Contracts With Rogers

So I’ve been thinking about canceling my cell phone. The bottom line isn’t very pretty: $25 for the voice plan, $30 for the data, the outrageous $7 service fee and then there are taxes. That’s a lot of money to spend for a guy that hardly talks on the phone and has the internet at home. It’s embarrassing that my wife and I pay more for our cell phones that all of our other utilities combined.

I called Rogers today to try and cancel, and boy was it difficult and I haven’t been able to do it. Rogers says we’re under contract until Jan. 2012 and they will charge us $500 to cancel. Apparently a change that I made in January triggered a three year contract renewal. The change was switching to a family plan which saved us $5 or $10. Prior to this, our phones were considered separate deals and my phone line was not under a 3 year contract. By switching to the family plan, this supposedly triggered a contract renewal for both phones. As much as I may not like it, a deal is a deal… However, there are some problems with this. First, Rogers is holding us to some very specific and non-obvious clauses to the contract and it’s their right to do that. However, it is my right to do the same. The problem is that after speaking with customer service, accounts receivable and the tracking department, no one in Rogers has a copy of our contract. They just say we have one. That’s a pretty big problem as far as I can tell. Not only do I think they cannot enforce a contract that no one has, but it also means that it is impossible for me to review the contract to ensure that what they say is correct.

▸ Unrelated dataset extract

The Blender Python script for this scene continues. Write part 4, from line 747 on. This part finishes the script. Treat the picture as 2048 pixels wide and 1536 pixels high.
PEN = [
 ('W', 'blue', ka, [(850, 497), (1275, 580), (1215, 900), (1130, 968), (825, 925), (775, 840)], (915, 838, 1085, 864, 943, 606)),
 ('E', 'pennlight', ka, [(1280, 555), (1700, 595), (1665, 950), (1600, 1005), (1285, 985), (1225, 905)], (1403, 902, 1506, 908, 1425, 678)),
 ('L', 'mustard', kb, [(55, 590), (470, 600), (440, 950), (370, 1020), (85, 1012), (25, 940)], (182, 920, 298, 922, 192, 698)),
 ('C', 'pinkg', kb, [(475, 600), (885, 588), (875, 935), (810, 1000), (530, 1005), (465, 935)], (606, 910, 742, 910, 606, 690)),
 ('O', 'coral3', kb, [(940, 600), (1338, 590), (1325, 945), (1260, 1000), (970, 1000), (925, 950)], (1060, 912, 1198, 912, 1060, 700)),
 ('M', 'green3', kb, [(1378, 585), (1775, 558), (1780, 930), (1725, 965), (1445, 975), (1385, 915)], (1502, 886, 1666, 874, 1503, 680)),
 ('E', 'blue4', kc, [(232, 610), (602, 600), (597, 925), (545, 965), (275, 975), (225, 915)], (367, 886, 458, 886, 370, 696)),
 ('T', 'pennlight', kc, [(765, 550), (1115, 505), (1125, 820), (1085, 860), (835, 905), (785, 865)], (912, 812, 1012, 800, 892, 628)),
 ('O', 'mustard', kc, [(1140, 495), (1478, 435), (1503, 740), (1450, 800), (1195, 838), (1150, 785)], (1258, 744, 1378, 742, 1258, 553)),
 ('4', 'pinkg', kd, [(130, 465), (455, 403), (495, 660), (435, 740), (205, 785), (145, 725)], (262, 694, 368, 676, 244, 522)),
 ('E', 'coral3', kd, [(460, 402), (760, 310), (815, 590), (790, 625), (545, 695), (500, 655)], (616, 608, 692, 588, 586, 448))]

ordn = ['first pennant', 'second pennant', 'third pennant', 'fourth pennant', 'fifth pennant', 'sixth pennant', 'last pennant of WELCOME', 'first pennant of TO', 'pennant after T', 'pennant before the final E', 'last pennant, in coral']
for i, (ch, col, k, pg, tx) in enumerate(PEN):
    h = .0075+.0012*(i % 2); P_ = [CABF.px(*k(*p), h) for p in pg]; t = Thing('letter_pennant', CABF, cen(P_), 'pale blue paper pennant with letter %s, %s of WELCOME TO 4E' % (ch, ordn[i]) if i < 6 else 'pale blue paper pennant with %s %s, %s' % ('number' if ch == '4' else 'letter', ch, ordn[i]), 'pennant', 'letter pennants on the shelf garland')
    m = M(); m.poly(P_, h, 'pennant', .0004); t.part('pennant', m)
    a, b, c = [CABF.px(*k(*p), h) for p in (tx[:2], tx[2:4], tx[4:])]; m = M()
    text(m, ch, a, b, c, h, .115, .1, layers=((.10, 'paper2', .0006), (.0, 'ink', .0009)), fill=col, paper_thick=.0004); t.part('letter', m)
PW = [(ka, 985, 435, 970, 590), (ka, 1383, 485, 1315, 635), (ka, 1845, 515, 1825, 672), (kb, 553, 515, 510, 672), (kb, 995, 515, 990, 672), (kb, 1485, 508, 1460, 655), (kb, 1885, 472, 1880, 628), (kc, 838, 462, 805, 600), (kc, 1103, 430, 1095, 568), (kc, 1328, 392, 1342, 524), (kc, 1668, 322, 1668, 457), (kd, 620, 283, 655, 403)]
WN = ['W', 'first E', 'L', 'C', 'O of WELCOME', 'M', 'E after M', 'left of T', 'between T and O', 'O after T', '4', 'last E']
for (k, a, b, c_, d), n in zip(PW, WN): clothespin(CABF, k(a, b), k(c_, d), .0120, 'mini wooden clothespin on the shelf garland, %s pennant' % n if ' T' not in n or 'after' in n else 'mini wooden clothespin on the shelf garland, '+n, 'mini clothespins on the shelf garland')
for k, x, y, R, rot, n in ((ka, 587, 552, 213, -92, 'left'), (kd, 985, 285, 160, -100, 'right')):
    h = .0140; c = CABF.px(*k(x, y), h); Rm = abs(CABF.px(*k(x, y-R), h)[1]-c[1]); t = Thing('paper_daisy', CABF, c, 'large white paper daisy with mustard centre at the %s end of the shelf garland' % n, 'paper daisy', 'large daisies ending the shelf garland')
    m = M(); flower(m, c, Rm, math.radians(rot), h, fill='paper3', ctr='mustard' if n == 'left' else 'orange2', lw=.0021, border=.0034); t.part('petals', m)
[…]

Another contract problem is that I want to cancel my data plan. I signed up for the 6gb promo plan last summer. I also signed up for Mercy. In both cases, and in multilple phone calls I was assured that I was committed to these plans for 1 year and there was a $100 early cancellation fee. Now Rogers is saying this is not possible, and that it had to be a 3 year contract. I know with certainty that I made 4 phone inquiries on these data promotions and each time I was told the same thing.

I’m not sure what I’ll do next. I may call customer service again, reiterate my plans and ask to speak with managers. Originally I was going to switch to a pay as you go plan, but I’m willing to accept their cheapest voice plan if they waive the $7 service fee.

3 comments on “Contracts With Rogers

  1. Assumsit contracts (contracts that are forced upon you without your knowledge or consent) have been illegal for centuries – since around the time of the Magna Carta. Don’t bother calling and trying to talk to managers, that doesn’t really give you any thing you can use against them and almost certainly will not get you the results you want.

    Put your time to good use and write them a letter instead. Deny any knowledge of the existence of a contract. State that you will be happy to fulfill any and all obligations upon their producing a copy of contract you supposedly entered into. Give them 30 days from the date of receipt to do so. State that if they fail to produce the contract within that time they will be considered to have vacated their position: Qui tacet consentire videtur – he who does not object, consents. That is a legal maxim and will hold up in any court. Advise them to send any and all correspondence via registered mail and that they alone are responsible for ensuring that their correspondence to you arrives within the specified time frame.

    Be reasonable and give them every opportunity to prove their position. State that if they are unable to produce a written contract, they may respond in writing within the 30 day time period to request additional time in order to produce voice tapes that prove your verbal consent over the phone and that upon such a request, an additional 30 or 60 or 90 days, whatever you think is fair, will be granted. Remember, your stance is that there is no contract so don’t be pushed around by them – you are in control of the situation so you dictate the terms, not them.

    Be firm. State that if they are completely unable to prove the existence of any contract then they are to cease sending you any bills pertaining to that supposed contract. State that any and all future bills sent will be used as forensic evidence of extortion should they wish to pursue action against you, either in court or through collections.

    Keep a copy of the letter for yourself and send the original via registered mail. That way you will be able to prove receipt, and the exact date of receipt. Unless they can produce the contract, you got them by the short and curlies.

    You will probably never hear from them again. Think about it: if they can’t prove existence of a contract to you, they won’t be able to prove it to a court either and the burden of proof is always on the plaintiff.

    Should they bypass court and refer you directly to collections, you can turn around and sue them for harassment. With all your paperwork, the burden of proof is no problem for you and you will be sustain your claim. Though, as above, you will probably never hear from them.

  2. I am officially firing that deabbeat Dhillon and hiring you as my legal cousnel.

  3. How does a person determine the appropriate person/position to send the letter to?